I think the Greeks really have no choice. One can argue about the causes of this. Some believe that the Greeks, Italians, Spanish, Portugese, the Slavs, and other people of the periphery are just inherently inferior to the Aryan peoples of England, Germany, the US. They are predestined to be losers in any 'free market.' They are born to serve.
This is what a major presidential candidate privately said to his one percent cronies about half the American people. And he was still able to run for office, and not be shamed off the stage. That is how coarse and ignorant we have been conditioned to become.
Or, more likely, the periphery have been shoe-horned into a rigged game in which they are destined to be exploited shamelessly, and ultimately lose except for a few who survive The Hunger Games. There seems to be a lot of that going around these days. It is the neo-liberal economic model, here at home in the US, England, and abroad.
The new Greek leaders could, like the prior governments, go along with the extend and pretend that only makes the situation worse. There is a lot of that going around these days. No one wishes to tell the Emperors that they are barking mad.
If it gets bad enough, and the situation becomes extreme enough, and ideology trumps common decency and sense, we might see a 'color revolution' in Greece, likely with the rise of fascism or extremism, as we are now seeing in the Ukraine and so many other countries that have submitted to Anglo-American 'nation building.'
Germany, as an attendant nation to the Empire, does not get this. They are firmly in the grip of neo-liberal financial interests and neo-con political empire building.
England? They view themselves as the power behind the throne.

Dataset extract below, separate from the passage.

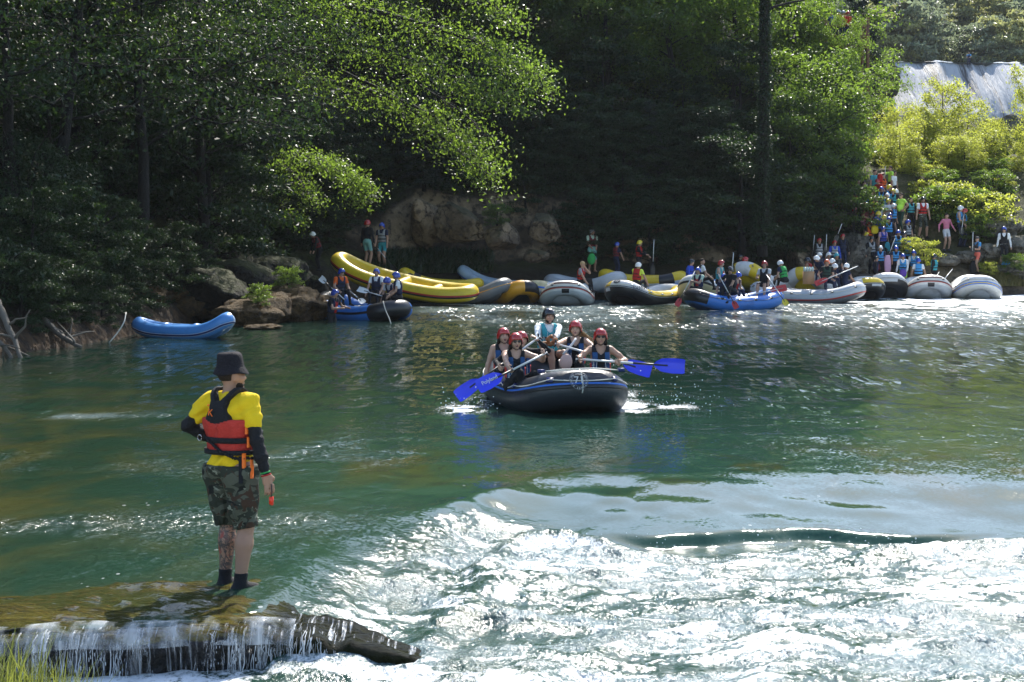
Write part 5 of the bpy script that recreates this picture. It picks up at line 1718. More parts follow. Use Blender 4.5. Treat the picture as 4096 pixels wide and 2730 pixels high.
def raft(label, loc, rz, L=3.9, W=1.9, r=.25, kick=(.34, .30), n_exp=3.0, tube_cols=('grey', 'black'), fn=None, stripes=(), thwarts=2, rope=True, patches='black', floor='dgrey',
         name="inflatable_raft", cat="raft", badge=None, text=None, pitch=0., roll=0., group=None, zt=None, plate=None, nt=84, nth=22, kpow=3.0, tcol=None, hull=None):
    o = thing(name, label, cat, tuple(loc), rz, group)
    o.rotation_euler = (pitch, roll, rz)
    zt = r * .72 if zt is None else zt
    t = np.linspace(0, 2 * np.pi, nt, endpoint=False)
    sp = lambda c_, e: np.sign(c_) * np.abs(c_) ** e
    def centre(t):
        x = (W / 2 - r) * sp(np.sin(t), 2 / n_exp); y = -(L / 2 - r) * sp(np.cos(t), 2 / n_exp)
        f = np.clip(-y / (L / 2 - r), 0, 1); b = np.clip(y / (L / 2 - r), 0, 1)
        z = zt + kick[0] * f ** kpow + kick[1] * b ** kpow
        return np.stack([x, y, z], -1)
    # even spacing along the ring
    td = np.linspace(0, 2 * np.pi, 1441)
    cd = centre(td); s = np.concatenate([[0], np.cumsum(np.linalg.norm(np.diff(cd, axis=0), axis=1))])
    tt = np.interp(np.linspace(0, s[-1], nt, endpoint=False), s, td)
    def sweep(tt, th, rad):
        c_ = centre(tt); e = 1e-3
        T = centre(tt + e) - centre(tt - e)
        # average the direction so corners stay smooth
        T /= np.linalg.norm(T, axis=1)[:, None] + 1e-9
        if len(tt) > 8:
            for _ in range(2):
                T = np.roll(T, 1, 0) + 2 * T + np.roll(T, -1, 0); T /= np.linalg.norm(T, axis=1)[:, None] + 1e-9
        Nn = np.cross(T, (0, 0, 1)); Nn /= np.linalg.norm(Nn, axis=1)[:, None] + 1e-9
        flip = np.sum(Nn[:, :2] * c_[:, :2], 1).sum() < 0
        if flip: Nn = -Nn
        B = np.cross(Nn, T); B = np.where((B[:, 2] < 0)[:, None], -B, B)
        return c_[:, None] + rad * (np.cos(th)[None, :, None] * Nn[:, None] + np.sin(th)[None, :, None] * B[:, None])
    th = np.linspace(0, 2 * np.pi, nth, endpoint=False)
    V = sweep(tt, th, r)
    i, j = np.meshgrid(np.arange(nt), np.arange(nth), indexing='ij')
    a = i * nth + j; b = i * nth + (j + 1) % nth; i2 = (i + 1) % nt
    Fq = np.stack([a, b, i2 * nth + (j + 1) % nth, i2 * nth + j], -1).reshape(-1, 4)
    tm = (tt[i]).reshape(-1); thm = (th[j] + np.pi / nth).reshape(-1)
    thm = (thm + np.pi) % (2 * np.pi) - np.pi
    mi = fn(tm, thm) if fn else np.where(thm < -.35, 1, 0) * (1 if len(tube_cols) > 1 else 0)
    me = fastmesh("tube", V.reshape(-1, 3), Fq, True, [rubber(c_) for c_ in tube_cols], mi)
    obj("tube", me, o)
    for (t0, t1, cn) in stripes:
        ths = np.linspace(t0, t1, 4)
        Vs = sweep(tt, ths, r + .006)
        Vs = np.concatenate([Vs, sweep(tt, ths[::-1], r - .004)], 1)
        k_ = Vs.shape[1]
        i, j = np.meshgrid(np.arange(nt), np.arange(k_), indexing='ij')
        f4 = np.stack([i * k_ + j, i * k_ + (j + 1) % k_, (i + 1) % nt * k_ + (j + 1) % k_, (i + 1) % nt * k_ + j], -1).reshape(-1, 4)
        obj("stripe", fastmesh("stripe", Vs.reshape(-1, 3), f4, True, [rubber(cn)]), o)
    # floor
    na = 40
    c_ = centre(np.linspace(0, 2 * np.pi, na, endpoint=False))
    rings = np.array([np.stack([c_[:, 0] * q, c_[:, 1] * q, zt * .55 + (c_[:, 2] - zt) * .75 * q ** 3 + 0 * q], -1) for q in (0.001, .5, .8, 1.0)])
    f4 = grid_faces(4, na, True)
    cz = c_[:, 2]
    und = np.array([np.stack([c_[:, 0] * q, c_[:, 1] * q, zz_], -1) for q, zz_ in ((.001, 0 * cz - .06), (.72, -.06 + (cz - zt) * .15), (.88, -.02 + (cz - zt) * .5), (.99, cz - .75 * r))])
    obj("floor", fastmesh("floor", np.concatenate([rings.reshape(-1, 3), und.reshape(-1, 3)]), np.concatenate([f4[:, ::-1], f4 + 4 * na]), True, [rubber(floor), rubber(hull or tube_cols[-1])], np.repeat([0, 1], len(f4))), o)
    hw = W / 2 - r * 1.1
    for q in range(thwarts):
        y = (q + 1) / (thwarts + 1) * (L - 2 * r) - (L / 2 - r)
        mb = MB(); xx = np.linspace(-hw, hw, 7)
        addtube(mb, np.stack([xx, 0 * xx + y, 0 * xx + zt + .03], -1), r * .8, 14)
        mb.build("thwart", rubber(tcol or floor), o)
    if rope:
        mb = MB(); pm = MB()
        m = 12
        tq = np.interp((np.arange(m) + .5) / m * s[-1], s, td)
        thr = .62
        up = []
        for q in range(m):
            c0 = sweep(np.array([tq[q]]), np.array([thr]), r + .012)[0, 0]
            n_ = sweep(np.array([tq[q]]), np.array([thr]), 1.0)[0, 0] - centre(np.array([tq[q]]))[0]
            t_ = unit(np.cross(n_, (0, 0, 1))); u_ = np.cross(n_, t_)
            pm = MB(); addbox(pm, c0, (.11, .08, .016), np.stack([t_, u_, n_], 1)); pm.build("ring_patch", rubber(patches), o)
            up.append(c0 + n_ * .012)
        for q in range(m):
            a, b = up[q], up[(q + 1) % m]
            ta, tb = tq[q], tq[(q + 1) % m] + (2 * np.pi if q == m - 1 else 0)
            tn = np.linspace(ta, tb, 7)
            sag = thr - .16 * np.sin(np.linspace(0, np.pi, 7))
            pts = np.array([sweep(np.array([x]), np.array([y_]), r + .02)[0, 0] for x, y_ in zip(tn, sag)])
            addtube(mb, pts, .009, 5)
        mb.build("grab_line", mat("rope_white", (.6, .57, .5), .8, .2, 30) if rope is True else rubber(rope), o)
    if badge:
        for (bt, bth, txt, fc, tc) in badge:
            c0 = sweep(np.array([bt]), np.array([bth]), r + .008)[0, 0]; cc = centre(np.array([bt]))[0]
            n_ = unit(c0 - cc); x_ = unit(np.cross((0, 0, 1), n_)); y_ = np.cross(n_, x_)
            aa = np.linspace(0, 2 * np.pi, 18, endpoint=False)
            Vb = [c0 + n_ * .004] + [c0 + x_ * .15 * math.cos(q) + y_ * .11 * math.sin(q) - n_ * (r - math.sqrt(max(0, r * r - (.11 * math.sin(q)) ** 2))) * .9 for q in aa]
            bo = obj("badge", fastmesh("badge", np.array(Vb), np.array([(0, 1 + q, 1 + (q + 1) % 18) for q in range(18)]), True, [rubber(fc)]), o)
            tx = lettering(txt, .15, rubber(tc), bo, 'CENTER')
            tx.matrix_local = frame4(np.stack([x_, y_, n_], 1), c0 + n_ * .010 - y_ * .05)
    if text:
        for (bt, bth, txt, tc, sz) in text:
            c0 = sweep(np.array([bt]), np.array([bth]), r + .010)[0, 0]; cc = centre(np.array([bt]))[0]
            n_ = unit(c0 - cc); x_ = unit(np.cross((0, 0, 1), n_)); y_ = np.cross(n_, x_)
            tx = lettering(txt, sz, rubber(tc), o, 'CENTER')
            tx.matrix_local = frame4(np.stack([x_, y_, n_], 1), c0 - y_ * sz * .35)
    if plate:
        for (bt, bth, w_, h_, pc) in plate:
            ts = np.linspace(bt - w_, bt + w_, 9); ths = np.linspace(bth - h_, bth + h_, 5)
            Vp = np.array([[sweep(np.array([x]), np.array([y_]), r + .007)[0, 0] for y_ in ths] for x in ts])
            obj("label_patch", fastmesh("label_patch", Vp.reshape(-1, 3), grid_faces(9, 5), True, [rubber(pc)]), o)
    o['_top'] = zt + r
    return o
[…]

Germany is making its bid to be the Empire's viceroy of Europe. Japan and a few others are vying for Asia, which would be partitioned. Israel is calling dibs on the Middle East, and Egypt wants Africa. That is just my sense of things, and I could be wrong. And they could be wrong as well. Players often get played. And the unipolar world is an amazingly unstable place, from Julius to Caligula to Nero.
Such are times of currency wars, which are really just the age old bid for power by other means.